Here's a little ditty from my favorite author, Tom Robbins, from his book Villa Incognito. I think it's a good ode to spring:
April. Spring was on the land like an itch. The whole countryside seemed to be scratching itself awake--lazily, luxuriously, though occasionally scratching so hard its nails hit bone, that old cold calcium that lies beneath our tingles. Tiny frogs, raked into alertness, were being scratched from muck and mud. Tiny buds, as bright as blisters, were being scratched from hardwood. The trees themselves, as juiced on sap at Tanuki [an Ancestoral Animal being in the novel] ever was on booze (though the trees had a great deal more dignity), were scratching long blue notes from the sky.

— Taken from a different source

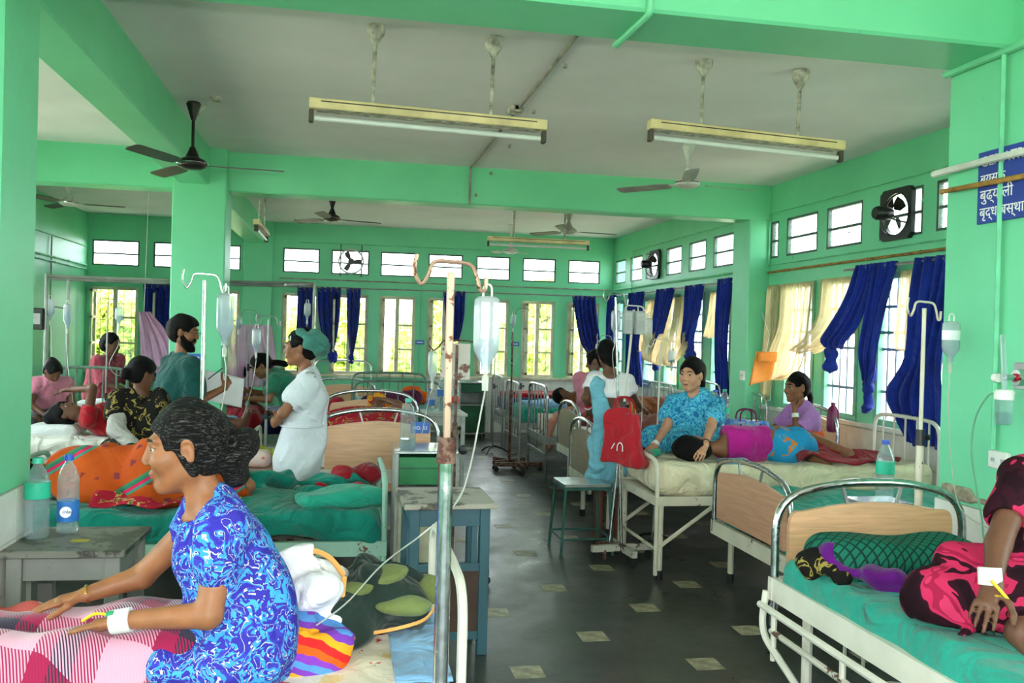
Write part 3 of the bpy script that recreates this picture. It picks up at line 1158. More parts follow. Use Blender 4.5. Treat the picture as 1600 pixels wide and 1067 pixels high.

A thousand insects tested their motors, anxious for this year's grand prix of nectar and blood. Crows that had looked so black against December's drifts now found their stark menace diluted, the tints of spring doing to them what Technicolor was to do to Boris Karloff. No mild yellow ray had sweetened their spooky cries, however, and the crows went right on auditioning for the demon role in some imaginary Kabuki, their squawk periodically obliterating both peep and buzz. Those caw calls must have had a bugling effect, because nature was definately out of bed and getting ready to put its shoulder to the wheel.